Pharrell Williams, Kanye West, Sean Combs and Jay-Z attend Sean Combs 50th Birthday Bash presented by Ciroc Vodka on December 14, 2019, in Los Angeles, California.
Pharrell Williams, Kanye West, Sean Combs and Jay-Z attend Sean Combs 50th Birthday Bash presented by Ciroc Vodka on December 14, 2019, in Los Angeles, California.
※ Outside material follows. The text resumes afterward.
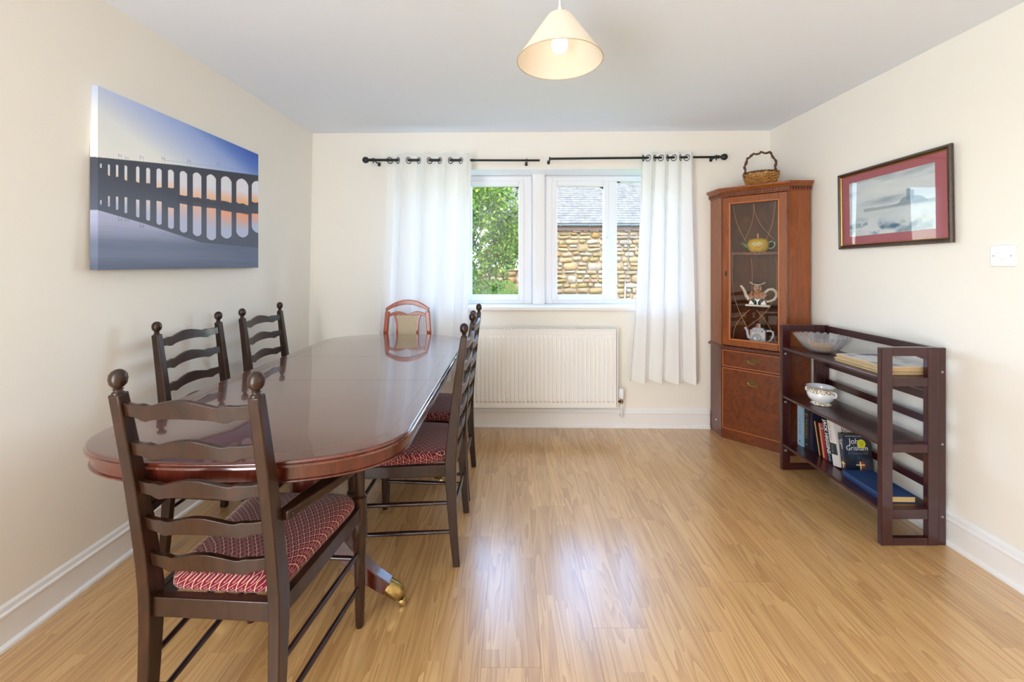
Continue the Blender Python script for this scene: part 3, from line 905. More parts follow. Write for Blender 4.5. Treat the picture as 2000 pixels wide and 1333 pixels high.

In the fourth episode, music journalist Rodney Carmichael reveals that it was harder for corporations to market defiant, radical acts in the vein of Public Enemy to middle America, so the mainstream became overloaded with depictions of “cats with nice cars, girls, and cats with fancy clothes.” Chuck D also contends that for newly-rich artists, “it’s bigger [business], but when you got power it comes with responsibility.” This discussion should have delved deeper by interrogating the reality of corporations profiting off of Black trauma incurred by conditions they’re not trying hard enough to uproot, and pondering whether the genre’s biggest figures are navigating their power in ways that truly benefit the lower class that the spirit of hip-hop was built on.

Many critics believe mainstream rap became less radical in the 2000s, as the genre’s biggest acts grew into wealthy figures increasingly distanced from the struggles they once experienced. Perhaps the docuseries could have explored Jay-Z’s “Moment of Clarity,” wherein he explored this dynamic, rhyming, “Truthfully I wanna rhyme like Common Sense / But I did 5 mill’ – I ain’t been rhyming like Common since,” and surmises, “I can’t help the poor if I’m one of them / So I got rich and gave back, to me that’s the win-win.”
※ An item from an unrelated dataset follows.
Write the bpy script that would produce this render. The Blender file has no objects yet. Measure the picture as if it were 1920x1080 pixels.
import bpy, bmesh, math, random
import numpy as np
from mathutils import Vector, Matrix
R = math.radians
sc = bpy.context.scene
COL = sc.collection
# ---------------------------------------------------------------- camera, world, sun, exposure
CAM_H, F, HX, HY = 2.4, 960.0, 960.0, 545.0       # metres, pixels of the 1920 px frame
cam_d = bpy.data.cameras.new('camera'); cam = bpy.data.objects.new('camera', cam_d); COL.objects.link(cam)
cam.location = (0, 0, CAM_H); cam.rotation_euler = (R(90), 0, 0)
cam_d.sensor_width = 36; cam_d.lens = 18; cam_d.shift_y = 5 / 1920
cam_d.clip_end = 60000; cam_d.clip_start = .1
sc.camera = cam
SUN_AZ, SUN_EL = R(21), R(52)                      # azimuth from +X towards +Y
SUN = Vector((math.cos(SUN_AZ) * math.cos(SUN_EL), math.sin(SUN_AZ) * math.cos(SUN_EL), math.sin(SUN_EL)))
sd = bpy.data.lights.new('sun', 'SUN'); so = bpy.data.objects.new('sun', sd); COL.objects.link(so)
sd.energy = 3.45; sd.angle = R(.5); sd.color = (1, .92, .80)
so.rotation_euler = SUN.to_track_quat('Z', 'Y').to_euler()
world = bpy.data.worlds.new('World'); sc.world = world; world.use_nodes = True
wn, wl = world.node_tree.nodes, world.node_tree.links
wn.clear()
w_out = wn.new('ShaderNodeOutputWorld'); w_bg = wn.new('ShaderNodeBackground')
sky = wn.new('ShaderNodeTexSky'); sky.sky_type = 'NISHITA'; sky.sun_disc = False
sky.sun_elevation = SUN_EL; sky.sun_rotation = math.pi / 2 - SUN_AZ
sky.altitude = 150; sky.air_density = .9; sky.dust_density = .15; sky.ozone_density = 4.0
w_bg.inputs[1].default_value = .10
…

The last episode chronicles Jay-Z, Jeezy and Diddy’s stumping for Obama, but it doesn’t acknowledge people’s legitimate concerns that too many Black celebrities are stumping for a DNC who abide by Joe Biden’s “‘you ain’t Black” if you don’t for me edict. One of the show’s talking heads should have explicitly asked whether artists should put more demands on their co-signs.
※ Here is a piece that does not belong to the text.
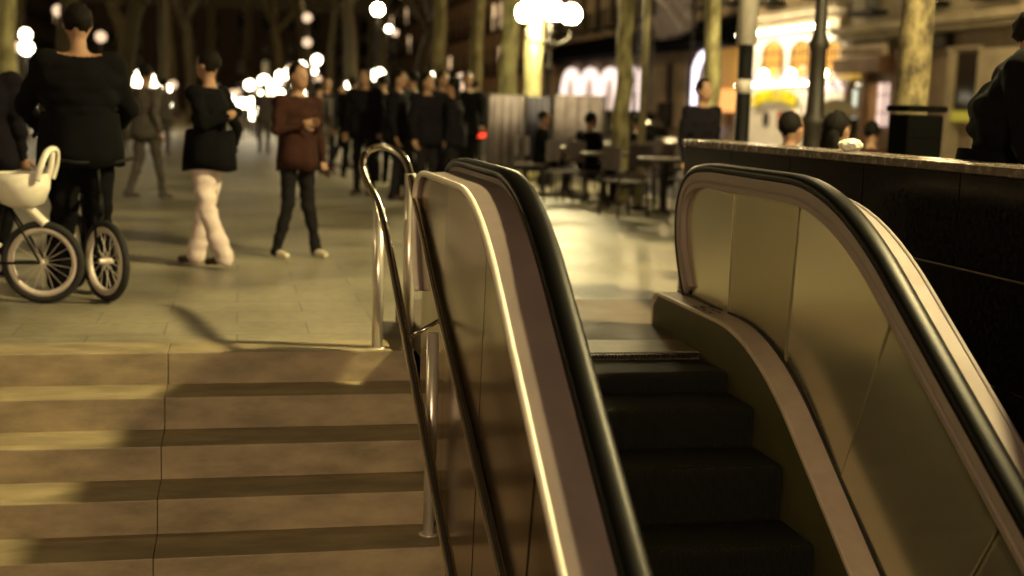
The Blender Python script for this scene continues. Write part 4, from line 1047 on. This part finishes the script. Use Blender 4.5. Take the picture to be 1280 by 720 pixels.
bm = B(); v = [(-.74, .35, .96), (.74, .35, .96), (.74, 3.1, .92), (-.74, 3.1, .92), (-.58, .85, 1.42), (.58, .85, 1.42), (.58, 2.2, 1.44), (-.58, 2.2, 1.44)]
vv = [bm.verts.new(pp) for pp in v]
for f_ in ((0, 1, 5, 4), (1, 2, 6, 5), (2, 3, 7, 6), (3, 0, 4, 7), (4, 5, 6, 7), (0, 3, 2, 1)): bm.faces.new([vv[i] for i in f_])
bmesh.ops.bevel(bm, geom=bm.edges[:], offset=.03, segments=2, affect='EDGES'); obj('cabin_glass', bm, m_glass, car, True)
bm = B(); bx(bm, -.58, .58, .8, 2.2, 1.435, 1.47, .02); obj('roof', bm, m_carp, car)
for s in (-1, 1):
    bm = B(); bx(bm, s*.80-.09 if s > 0 else -.89+.02, s*.80+.07 if s > 0 else -.71, -.01, .06, .66, .76, .01); obj('tail_light', bm, e_red, car)
    for y in (.75, 3.4):
        bm = B(); lathe(bm, [(.18, -.1), (.31, -.1), (.32, -.06), (.32, .06), (.31, .1), (.18, .1)], 28, (s*.80, y, .32), (1, 0, 0)); w_ = obj('wheel', bm, m_tyre, car, True)
        bm = B(); lathe(bm, [(.03, 0), (.17, .01), (.18, .0)], 20, (s*.905, y, .32), (s, 0, 0)); obj('rim', bm, m_alloy, w_)
bm = B(); bx(bm, -.25, .25, -.012, .0, .5, .6); obj('number_plate', bm, m_wplast, car)
# ------------------------------------------------------------------ lit small things far behind
q = atY(570, 107, 36); e = empty('traffic_light', (q.x, q.y, 0), 'small traffic light showing red above the dark crowd', 'traffic light')
bm = B(); bx(bm, -.14, .14, -.1, .1, q.z-.75, q.z+.25, .03); obj('housing', bm, m_bkpaint, e)
bm = B(); ball(bm, (0, -.11, q.z), .13, (1, .4, 1), 2); obj('red_lens', bm, e_red, e, True)
bm = B(); ball(bm, (0, -.1, q.z-.5), .1, (1, .3, 1), 2); obj('green_lens', bm, m_green, e, True)
bm = B(); tube(bm, [(0, 0, 0), (0, 0, q.z-.7)], .05, 8); obj('post', bm, m_iron, e)
def column(px, Y, y0_, y1_, wpx, mt, label, red=None):
    a = atY(px, y0_, Y); b = atY(px, y1_, Y); w2 = wpx/F*Y/2
    e = empty('light_column', (a.x, Y, 0), label, 'light column')
    bm = B(); bx(bm, -w2, w2, -w2, w2, b.z, a.z, w2*.3); obj('lit_panel', bm, mt, e)
    bm = B(); lathe(bm, [(w2*.7, 0), (w2*.6, b.z)], 12); obj('base', bm, m_iron, e)
    if red: bm = B(); bx(bm, -w2*1.3, w2*1.3, -w2*1.3, w2*1.3, b.z-.12, b.z-.01, .01); obj('red_band', bm, e_red, e)
column(580, 40, 92, 120, 14, emis('column_warm', (1, .75, .5), 1.0), 'glowing cream column beside the red traffic light')
column(602, 25, 126, 164, 8, emis('column_rose', (1, .62, .5), .7), 'slim rose lit column with red band at the left end of the terrace', True)
# ------------------------------------------------------------------ render settings
S.view_settings.view_transform = 'Standard'; S.view_settings.look = 'None'; S.view_settings.exposure = .22; S.view_settings.gamma = 1
S.render.engine = 'CYCLES'
S.cycles.sample_clamp_indirect = 4
S.cycles.max_bounces = 6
That would have properly contextualized the docuseries’ final chapter: the 2020 uprising. The system found itself in the world’s collective crosshairs after Breonna Taylor and George Floyd’s police killings, but activists were also demonstrating against the power structure as a whole, including the so-called Black elite who collude with the establishment to maintain an inequitable status quo. Killer Mike opens the doc by urging Atlanta residents to “plot, plan, organize, [and] mobilize.” But the clip is from a press conference where he and fellow rapper T.I. also told Atlanta residents to halt their protesting in the midst of the 2020 George Floyd uprising. An entertainer parroting Big Brother directives is a tenuous way to open a piece about an anti-establishment culture. And that’s to say nothing of Mike’s troubling advocacy for vote-suppressing Georgia Governor Brian Kemp. They did manage to acknowledge the on-the-ground demonstrations of artists like Bun B, Chance the Rapper and Raz Simone, who told a crowd, “You don’t have to call 911 anymore. You call us, the people.” But it should have been acknowledged how exceptional artists like he and Noname’s communal ethos is.

In 2010, Chuck D chastised Jay-Z and Kanye’s luxury opus Watch the Throne, saying that “Hip-hop celebrates those who wanna make a killing instead of a living. I like those guys, but they make me laugh sometimes because I don’t get who they’re here for, other than themselves.” Fight the Power needed more of that energy. The docuseries is fundamentally an homage to protest anthems, but once it begins highlighting how rich artists are getting, and the artistic shift that occurred due to rap’s corporatization, they opened the door to further critique the genre’s capitalist ethos. It’s great that hip-hop put artists and others in positions to feed their families via creative expression. But today’s chase-the-wealth mentality only means that you’re vying to become the very power Chuck D sought to fight against.